Skippi Raises Rs 10 Crore in Pre-Series A, Plans to Raise Additional Rs 7 Crore

Skippi Raises Rs 10 Crore in Pre-Series A, Plans to Raise Additional Rs 7 CroreHyderabad, 28th May 2024– Skippi, India’s leading ice pop brand and a standout from Shark Tank India Season 1, is thrilled to announce that they have raised Rs 10 crore Pre Series A round led by Hyderabad Angel Network (HAN) and Venture Catalysts (VCATs). The round also saw significant participation from Soonicorn Ventures, HEM Securities, and several angel investors. Skippi is in discussions to secure an additional Rs 7 crore in the coming weeks. The capital will be primarily allocated to brand building and marketing initiatives, with a focus on enhancing working capital, driving new product development, and hiring key leadership personnel for the next phase of growth.

Launched in 2021, Skippi’s is a leading ice pops brand and are available in over 20,000 outlets nationwide and through major online platforms such as Zepto, Swiggy Insta, Cred, Amazon, Skippi.in, and Big Basket. The company’s expansion and innovative product offerings, including the recent introduction of cornsticks and cream rolls, aim to reach a Rs 100 crore valuation and bring joy to families across India.

Skippi bagged investments from Shark Tank India Season 1 from all six sharks – Aman Gupta, Ashneer Grover, Anupam Mittal, Namita Thapar, Vineeta Singh, and Piyush Bansal – who collectively invested Rs 1.2 crore for an 18% equity stake. Since then, Skippi’s growth has been nothing short of remarkable, with monthly revenues soaring 80 times from their initial figures of Rs 5-7 lakhs.

Ravi Kabra, CEO and Co-Founder of Skippi said, “This funding is a big step for Skippi as we work to become a top FMCG brand in India. We are very thankful for the support from our investors, including our valued sharks. With this money, we will focus on building our brand, creating new products, and bringing in great talent to our leadership team.”

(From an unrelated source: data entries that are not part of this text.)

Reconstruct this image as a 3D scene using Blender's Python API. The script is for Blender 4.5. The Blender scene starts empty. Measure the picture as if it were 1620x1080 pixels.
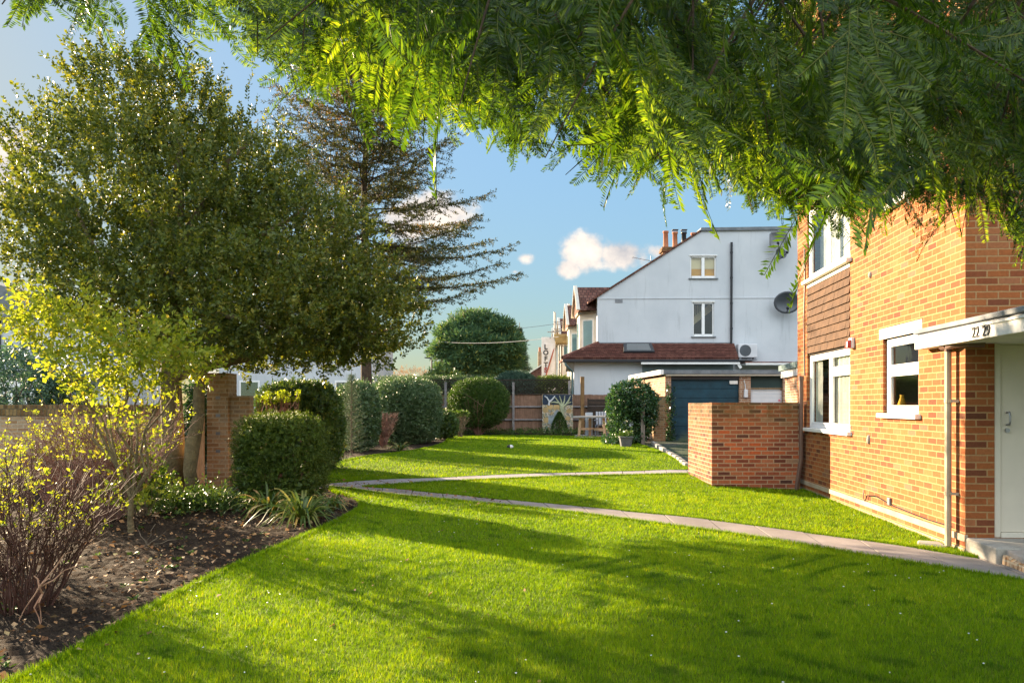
import bpy, bmesh, math, random
import numpy as np
from mathutils import Vector, Matrix, geometry, noise as mnoise

random.seed(7)
RNG = np.random.default_rng(11)
SC = bpy.context.scene
COL = SC.collection
PI = math.pi
F = 1240.0
EYE = 1.58

# ------------------------------------------------------------------ terrain
def sm(t):
    t = np.clip(t, 0, 1)
    return t * t * (3 - 2 * t)

def ground(x, y):
    x = np.asarray(x, float); y = np.asarray(y, float)
    t = np.clip((y - 9) / 18.0, 0, 1)
    rise = 0.36 * 0.5 * (t + sm(t))
    k = 1 - 0.85 * sm((x - 3.2) / 2.4) * (1 - sm((y - 16) / 6.0))
    return rise * k

def gz(x, y):
    return float(ground(x, y))

def W(px, py, Y):
    return Vector(((px - 810) / F * Y, Y, EYE - (py - 640) / F * Y))

def G(px, py):
    Y = F * EYE / (py - 640)
    for _ in range(12):
        z = gz((px - 810) / F * Y, Y)
        Y = F * (EYE - z) / (py - 640)
    return ((px - 810) / F * Y, Y)

# ------------------------------------------------------------------ objects
def thing(name, label, cat, loc=(0, 0, 0), rotz=0.0, group=None):
    o = bpy.data.objects.new(name, None)
    COL.objects.link(o)
    o.location = loc
    o.rotation_euler = (0, 0, rotz)
    o.empty_display_size = 0.2
    o['label'] = label
    o['category'] = cat
    if group:
        o['group'] = group
    return o

def tag(o, label=None, cat=None, group=None, kind=None):
    if label: o['label'] = label
    if cat: o['category'] = cat
    if group: o['group'] = group
    if kind: o['kind'] = kind
    return o

def link_mesh(name, me, mat, parent=None):
    o = bpy.data.objects.new(name, me)
    COL.objects.link(o)
    if mat is not None:
        for m in (mat if isinstance(mat, (list, tuple)) else [mat]):
            me.materials.append(m)
    if parent is not None:
        o.parent = parent
    return o

def box_uv(me):
    n = len(me.loops)
    if n == 0:
        return
    co = np.empty(len(me.vertices) * 3); me.vertices.foreach_get('co', co); co = co.reshape(-1, 3)
    vi = np.empty(n, int); me.loops.foreach_get('vertex_index', vi)
    nf = len(me.polygons)
    nr = np.empty(nf * 3); me.polygons.foreach_get('normal', nr); nr = np.abs(nr.reshape(-1, 3))
    ls = np.empty(nf, int); me.polygons.foreach_get('loop_start', ls)
    lt = np.empty(nf, int); me.polygons.foreach_get('loop_total', lt)
    ax = np.argmax(nr * np.array([1, 1, 1.02]), axis=1)
    la = np.repeat(ax, lt)
    order = np.concatenate([np.arange(s, s + t) for s, t in zip(ls, lt)])
    axl = np.empty(n, int); axl[order] = la
    c = co[vi]
    uv = np.empty((n, 2))
    uv[:, 0] = np.where(axl == 0, c[:, 1], c[:, 0])
    uv[:, 1] = np.where(axl == 2, c[:, 1], c[:, 2])
    L = me.uv_layers.new(name='UVMap')
    L.data.foreach_set('uv', uv.ravel())

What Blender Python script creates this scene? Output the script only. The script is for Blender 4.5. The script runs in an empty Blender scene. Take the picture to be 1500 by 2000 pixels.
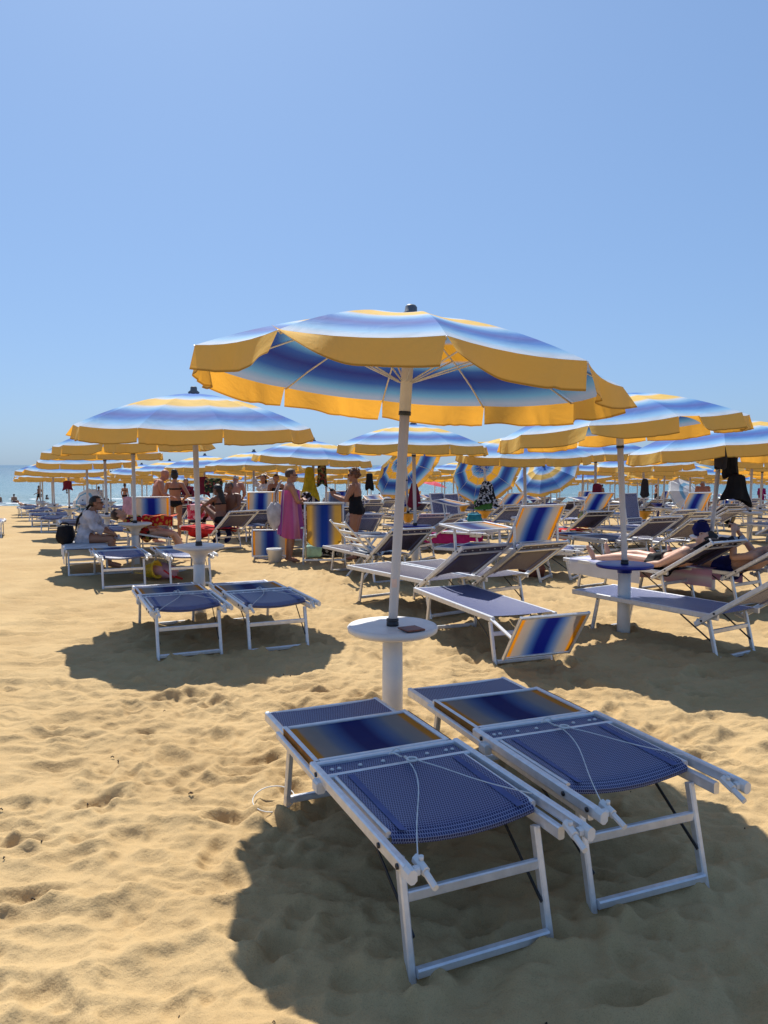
import bpy, bmesh, math, random
import numpy as np
from mathutils import Vector, Matrix
R = math.radians
random.seed(7); np.random.seed(7)
sc = bpy.context.scene
col = sc.collection

# ------------------------------------------------------------------ camera
cam = bpy.data.cameras.new('camera'); co = bpy.data.objects.new('camera', cam); col.objects.link(co)
cam.sensor_fit = 'VERTICAL'; cam.sensor_height = 36; cam.lens = 27.0
cam.clip_start = 0.05; cam.clip_end = 20000
co.location = (0, 0, 1.6); co.rotation_euler = (R(90 - 3.51), 0, 0)
sc.camera = co
sc.render.resolution_x = 768; sc.render.resolution_y = 1024

# ------------------------------------------------------------------ light
SUN_DIR = Vector((-0.47, 1.52, 2.12)).normalized()          # towards the sun
elev = math.asin(SUN_DIR.z); az = math.atan2(SUN_DIR.x, SUN_DIR.y)
w = bpy.data.worlds.new('World'); sc.world = w; w.use_nodes = True
nt = w.node_tree; nt.nodes.clear()
sky = nt.nodes.new('ShaderNodeTexSky'); sky.sky_type = 'NISHITA'; sky.sun_disc = False
sky.sun_elevation = elev; sky.sun_rotation = az
sky.altitude = 0; sky.air_density = 1.0; sky.dust_density = 0.9; sky.ozone_density = 4.0
gm = nt.nodes.new('ShaderNodeGamma'); gm.inputs[1].default_value = .45          # hazy summer sky: flatter than the clear-air model
hs = nt.nodes.new('ShaderNodeMix'); hs.data_type = 'RGBA'; hs.blend_type = 'MULTIPLY'; hs.inputs[0].default_value = 1; hs.inputs[7].default_value = (1.13, 1.57, 2.22, 1)
bg = nt.nodes.new('ShaderNodeBackground'); bg.inputs['Strength'].default_value = 0.10
wo = nt.nodes.new('ShaderNodeOutputWorld')
nt.links.new(sky.outputs[0], gm.inputs[0]); nt.links.new(gm.outputs[0], hs.inputs[6]); nt.links.new(hs.outputs[2], bg.inputs[0]); nt.links.new(bg.outputs[0], wo.inputs[0])
sl = bpy.data.lights.new('sun', 'SUN'); sl.energy = 4.2; sl.angle = R(0.55); sl.color = (1, .95, .86)
so = bpy.data.objects.new('sun', sl); col.objects.link(so); so.rotation_euler = SUN_DIR.to_track_quat('Z', 'Y').to_euler()
so.location = (0, 0, 20)
sc.view_settings.view_transform = 'Standard'; sc.view_settings.look = 'None'
sc.view_settings.gamma = 1; sc.view_settings.exposure = 0.62

# ------------------------------------------------------------------ materials
MATS = {}
def new_mat(name):
    m = bpy.data.materials.new(name); m.use_nodes = True
    n = m.node_tree; n.nodes.clear()
    out = n.nodes.new('ShaderNodeOutputMaterial'); MATS[name] = m
    return m, n, out
def N(n, t, **kw):
    x = n.nodes.new(t)
    for k, v in kw.items():
        if k in x.inputs: x.inputs[k].default_value = v
        else: setattr(x, k, v)
    return x
def ramp(n, stops, interp='LINEAR'):
    r = n.nodes.new('ShaderNodeValToRGB'); e = r.color_ramp.elements; r.color_ramp.interpolation = interp
    while len(e) < len(stops): e.new(0.5)
    for i, (p, c) in enumerate(stops):
        e[i].position = p; e[i].color = (*c, 1) if len(c) == 3 else c
    return r
def plain(name, c, rough=.6, metal=0, var=.12, scale=14, bump=0, bscale=60, spec=.4):
    m, n, out = new_mat(name)
    b = N(n, 'ShaderNodeBsdfPrincipled', Roughness=rough, Metallic=metal); b.inputs['Specular IOR Level'].default_value = spec
    tc = N(n, 'ShaderNodeTexCoord'); no = N(n, 'ShaderNodeTexNoise', Scale=scale, Detail=4.0)
    n.links.new(tc.outputs['Object'], no.inputs['Vector'])
    r = ramp(n, [(.3, tuple(x * (1 - var) for x in c)), (.7, tuple(min(1, x * (1 + var)) for x in c))])
    n.links.new(no.outputs['Fac'], r.inputs[0]); n.links.new(r.outputs[0], b.inputs['Base Color'])
    if bump:
        n2 = N(n, 'ShaderNodeTexNoise', Scale=bscale, Detail=3.0); bp = N(n, 'ShaderNodeBump', Strength=bump, Distance=.01)
        n.links.new(tc.outputs['Object'], n2.inputs['Vector']); n.links.new(n2.outputs['Fac'], bp.inputs['Height']); n.links.new(bp.outputs[0], b.inputs['Normal'])
    n.links.new(b.outputs[0], out.inputs[0])
    return m
def cloth_nodes(n, out, colsock, trans=.4, tsat=1.25, tval=1.0, rough=.75, bump=None):
    d = N(n, 'ShaderNodeBsdfPrincipled', Roughness=rough); d.inputs['Specular IOR Level'].default_value = .15
    t = N(n, 'ShaderNodeBsdfTranslucent'); mx = N(n, 'ShaderNodeMixShader'); mx.inputs[0].default_value = trans
    h = N(n, 'ShaderNodeHueSaturation', Saturation=tsat, Value=tval)
    n.links.new(colsock, d.inputs['Base Color']); n.links.new(colsock, h.inputs['Color']); n.links.new(h.outputs[0], t.inputs['Color'])
    if bump is not None: n.links.new(bump, d.inputs['Normal']); n.links.new(bump, t.inputs['Normal'])
    n.links.new(d.outputs[0], mx.inputs[1]); n.links.new(t.outputs[0], mx.inputs[2]); n.links.new(mx.outputs[0], out.inputs[0])
def uvsep(n):
    u = N(n, 'ShaderNodeUVMap', uv_map='UVMap'); s = N(n, 'ShaderNodeSeparateXYZ'); n.links.new(u.outputs[0], s.inputs[0]); return s
def crease(n, scale=5, strength=.25, dist=.03):
    tc = N(n, 'ShaderNodeTexCoord'); no = N(n, 'ShaderNodeTexNoise', Scale=scale, Detail=4.0, Distortion=.6)
    bp = N(n, 'ShaderNodeBump', Strength=strength, Distance=dist)
    n.links.new(tc.outputs['Object'], no.inputs['Vector']); n.links.new(no.outputs['Fac'], bp.inputs['Height'])
    return bp.outputs[0]
def stripe_mat(name, axis, stops, trans=.4, tsat=1.25, tval=1., bscale=4, bstr=.45, soft=0.0):
    m, n, out = new_mat(name); s = uvsep(n); r = ramp(n, stops)
    src = s.outputs[axis]
    if soft:
        tc = N(n, 'ShaderNodeTexCoord'); no = N(n, 'ShaderNodeTexNoise', Scale=9.0, Detail=3.0); n.links.new(tc.outputs['Object'], no.inputs['Vector'])
        ma = N(n, 'ShaderNodeMath', operation='MULTIPLY_ADD'); ma.inputs[1].default_value = soft; n.links.new(no.outputs['Fac'], ma.inputs[0]); n.links.new(src, ma.inputs[2])
        src = ma.outputs[0]
    n.links.new(src, r.inputs[0])
    # fading and soiling with a shape of its own
    tc2 = N(n, 'ShaderNodeTexCoord'); no2 = N(n, 'ShaderNodeTexNoise', Scale=3.0, Detail=6.0); n.links.new(tc2.outputs['Object'], no2.inputs['Vector'])
    r2 = ramp(n, [(.3, (.86, .85, .83)), (.7, (1, 1, 1))]); n.links.new(no2.outputs['Fac'], r2.inputs[0])
    mx = N(n, 'ShaderNodeMix', data_type='RGBA', blend_type='MULTIPLY'); mx.inputs[0].default_value = 1
    n.links.new(r.outputs[0], mx.inputs[6]); n.links.new(r2.outputs[0], mx.inputs[7])
    cloth_nodes(n, out, mx.outputs[2], trans, tsat, tval, bump=crease(n, bscale, bstr))
    return m
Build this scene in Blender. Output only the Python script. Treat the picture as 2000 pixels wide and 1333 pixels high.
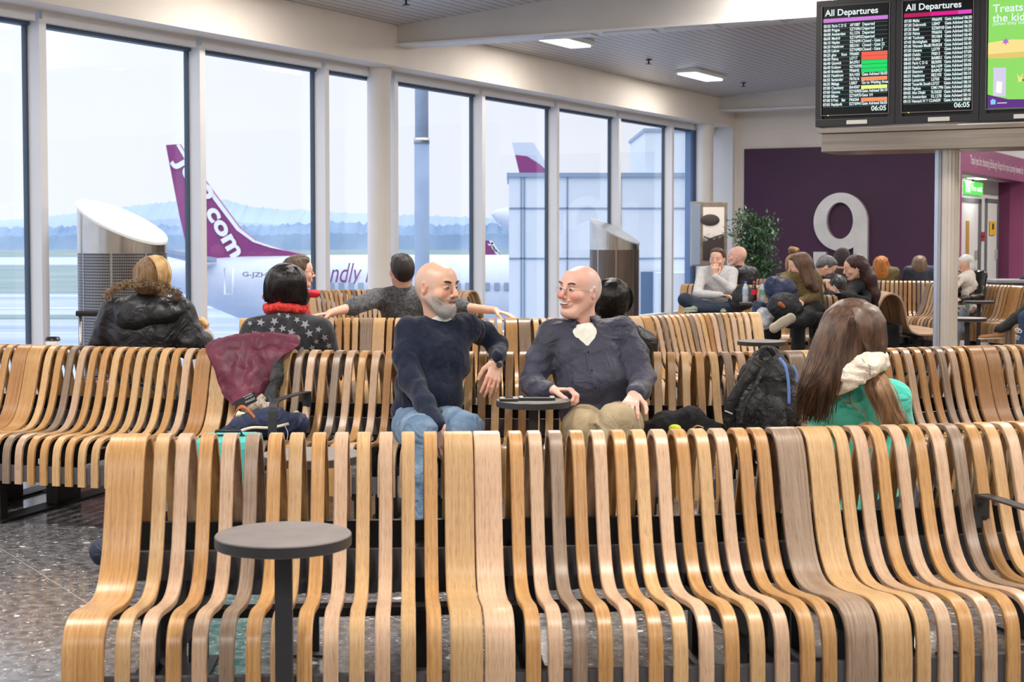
import bpy, bmesh, math, random
import numpy as np
from mathutils import Vector, Matrix

for _o in list(bpy.data.objects):
    bpy.data.objects.remove(_o, do_unlink=True)
SC = bpy.context.scene
COL = SC.collection

# ---------------------------------------------------------------- camera
FOC = 3000.0                      # focal length in pixels of the 2000 px wide frame
PITCH = math.radians(2.5)
CAMZ = 1.456
PPX, PPY = 1000.0, 591.0
cam_data = bpy.data.cameras.new('camera')
cam_data.sensor_width = 36.0
cam_data.lens = 36.0 * FOC / 2000.0
cam_data.shift_y = -(666.5 - PPY) / 2000.0
cam_data.clip_end = 5000
cam_data.dof.use_dof = True
cam_data.dof.focus_distance = 7.5
cam_data.dof.aperture_fstop = 9.0
cam = bpy.data.objects.new('camera', cam_data)
cam.location = (0, 0, CAMZ)
cam.rotation_euler = (math.radians(90) - PITCH, 0, 0)
COL.objects.link(cam)
SC.camera = cam

# ---------------------------------------------------------------- sky
world = bpy.data.worlds.new('sky')
SC.world = world
world.use_nodes = True
wn = world.node_tree
for n in list(wn.nodes):
    wn.nodes.remove(n)
w_out = wn.nodes.new('ShaderNodeOutputWorld')
w_bg = wn.nodes.new('ShaderNodeBackground')
w_tc = wn.nodes.new('ShaderNodeTexCoord')
w_sep = wn.nodes.new('ShaderNodeSeparateXYZ')
w_ramp = wn.nodes.new('ShaderNodeValToRGB')
w_ramp.color_ramp.elements[0].position = 0.0
w_ramp.color_ramp.elements[0].color = (0.80, 0.84, 0.95, 1)
w_ramp.color_ramp.elements[1].position = 0.35
w_ramp.color_ramp.elements[1].color = (0.82, 0.855, 0.97, 1)
wn.links.new(w_tc.outputs['Generated'], w_sep.inputs[0])
wn.links.new(w_sep.outputs['Z'], w_ramp.inputs[0])
wn.links.new(w_ramp.outputs[0], w_bg.inputs[0])
w_mr = wn.nodes.new('ShaderNodeMapRange')          # an overcast sky is brighter overhead than at the horizon
w_mr.interpolation_type = 'SMOOTHSTEP'
w_mr.inputs[1].default_value = 0.12; w_mr.inputs[2].default_value = 0.9
w_mr.inputs[3].default_value = 1.20; w_mr.inputs[4].default_value = 2.8
wn.links.new(w_sep.outputs['Z'], w_mr.inputs[0])
wn.links.new(w_mr.outputs[0], w_bg.inputs[1])
wn.links.new(w_bg.outputs[0], w_out.inputs[0])

# ---------------------------------------------------------------- exposure
SC.view_settings.view_transform = 'Standard'
SC.view_settings.look = 'None'
SC.view_settings.gamma = 1.0
SC.view_settings.use_curve_mapping = False
SC.view_settings.exposure = 0.14

# directions of the hall: WD runs along the glazed wall, ND points from it into the hall
WA = math.atan(1600.0 / FOC)
WD = Vector((math.sin(WA), math.cos(WA), 0))
ND = Vector((math.cos(WA), -math.sin(WA), 0))
WC = 12.0                          # glazing plane: U*Y - X = WC
UI = 1600.0 / FOC

def wall_pt(u, c=WC, off=0.0):
    """point of the plane parallel to the glazing, where the direction X/Y = u meets it"""
    Y = c / (UI - u)
    return Vector((u * Y, Y, 0)) + ND * off

CEIL0, CEIL_SLOPE, BULK_C = 4.02, 0.075, 11.47
def ceil_z(p):
    d = (Vector((p[0], p[1], 0)) - wall_pt(0, BULK_C)).dot(ND)
    return CEIL0 + CEIL_SLOPE * max(d, 0)

# ---------------------------------------------------------------- lamps of the hall
LAMP_SPOTS = []
def lamp_spot(along, depth, energy, length=1.25, width=0.3):
    p = wall_pt(0, BULK_C) + WD * along + ND * depth
    LAMP_SPOTS.append((p.x, p.y, ceil_z(p), energy, length, width, along, depth))
# row beside the bulkhead (two of them are in the picture)
for a in (-21.5, -16.5, -11.5, -6.5, -0.5, 4.64):
    lamp_spot(a, 1.0, 14)
for dpt in (5.0, 9.5, 14.0, 18.5):
    for a in (-27, -21, -15, -9, -3, 3):
        lamp_spot(a, dpt, 52)
for (a, dpt) in ((10, 7.5), (16, 7.5), (22, 7.5), (10, 13)):
    lamp_spot(a, dpt, 60)
for (x, y, z, e, L, W, a, dpt) in LAMP_SPOTS:
    ld = bpy.data.lights.new('ceiling_lamp_light', 'AREA')
    ld.shape = 'RECTANGLE'; ld.size = W; ld.size_y = L
    ld.energy = e * 3.1
    ld.color = (1.0, 0.93, 0.86)
    lo = bpy.data.objects.new('ceiling_lamp_light', ld)
    lo.location = (x, y, z - 0.09)
    lo.rotation_euler = (0, 0, -WA)
    COL.objects.link(lo)

# ================================================================ helpers
CW = Vector((0, math.cos(PITCH), -math.sin(PITCH)))
CU = Vector((0, math.sin(PITCH), math.cos(PITCH)))
def ray(px, py):
    return Vector(((px - PPX) / FOC, 0, 0)) + CW - CU * ((py - PPY) / FOC)
def at(px, py, Y):
    d = ray(px, py)
    return Vector((0, 0, CAMZ)) + d * (Y / d.y)
def atz(px, py, z):
    d = ray(px, py)
    return Vector((0, 0, CAMZ)) + d * ((z - CAMZ) / d.z)
def atx(px, z, Y):
    """point at pixel column px, distance Y, height z"""
    v = Y * CW.y + (z - CAMZ) * CW.z
    return Vector(((px - PPX) / FOC * v, Y, z))
def px_of(p):
    v = Vector(p) - Vector((0, 0, CAMZ))
    dz = v.dot(CW)
    return PPX + FOC * v.x / dz, PPY - FOC * v.dot(CU) / dz

def srgb(r, g=None, b=None):
    if g is None:
        r, g, b = r
    def f(c):
        c /= 255.0
        return c / 12.92 if c <= 0.04045 else ((c + 0.055) / 1.055) ** 2.4
    return (f(r), f(g), f(b), 1.0)

MATS = {}
def new_mat(name):
    m = bpy.data.materials.new(name)
    m.use_nodes = True
    MATS[name] = m
    return m, m.node_tree, m.node_tree.nodes['Principled BSDF']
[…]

Pradeep Dhobale, Vice chairman and lead investor, Hyderabad Angels said,“Skippi has demonstrated that there are vacant spaces available for startups in FMCG Foods, even though the category is dominated by large multinationals and domestic players. HA appreciated the founders with not just the global experience in consumer marketing but also with unique consumer insights. Alignment with founders’ vision and clarity on path to profitability clinched the deal.”

Commenting on the investment, Dr. Apoorva Ranjan Sharma, Co-founder, and Managing Director of Venture Catalysts ++, said, “Venture Catalysts invested in Skippi Ice Pops, capitalizing on the rapid growth of India’s frozen dessert sector, which is expected to reach USD 2.4 billion by 2027. Their strong brand presence and rapid growth make them an attractive investment opportunity. This strategic move aims to boost Skippi’s market presence and innovate within a booming industry driven by rising disposable incomes and changing consumer preferences.”

As Skippi continues to grow, it remains committed to its mission of bringing fun and excitement through its diverse product range. The company aims to expand its presence further and positively impact the FMCG landscape in India.